I’m writing a game for iOS. It has a game map, and I’m using OpenGL to draw it, because the other options were too slow. I have units on the map, represented by alphabetic letters, a la Dwarf Fortress. However, rendering text in OpenGL bites.
I’m presently using a performance-tweaked mutant of Texture2D, which was good enough to prototype, but that has all kinds of problems, and is not producing pretty results for me.
It seems that the tried-and-true way to do this is to generate a “catalog” image file with all the letters rendered in a font, and then map these on a texture when you want to render them (cf. here). However, I’m zooming in and out a lot on my map. That plus Retina Display plus iPad will require multiple resolutions. Ugly.
Thinking there must be a better way, I checked out FTGLES, which can dynamically render TTF/OTF fonts on iOS/OpenGLES. It’s not plug and play. I’ve wrestled for a couple of days to get it even close to working, but I think I’ve got the golden path now. So… am I crazy? Am I creating way more work than I should for myself?
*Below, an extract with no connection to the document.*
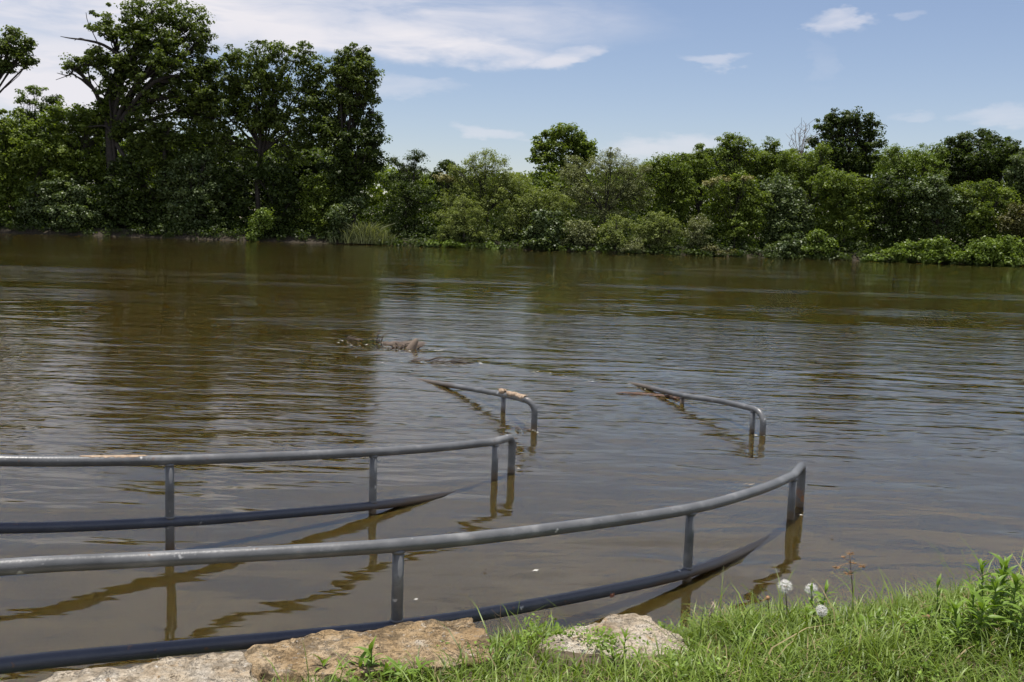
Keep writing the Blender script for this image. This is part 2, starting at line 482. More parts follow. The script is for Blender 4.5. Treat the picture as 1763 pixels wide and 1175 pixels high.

Yes, this was crazy, and creating more work for myself. For my specific case, Texture2D held almost all the secrets I needed within. I decided to take ownership of the Texture2D, learn it, and make it my own. By rendering in a bigger font (50 points) and then scaling down, I get really good results in OpenGL:
Note that I was already optimizing by creating one Texture2D object per letter and then looking these up when I needed them. I can further optimize by collecting all my texture draws and making one OpenGL draw call per color.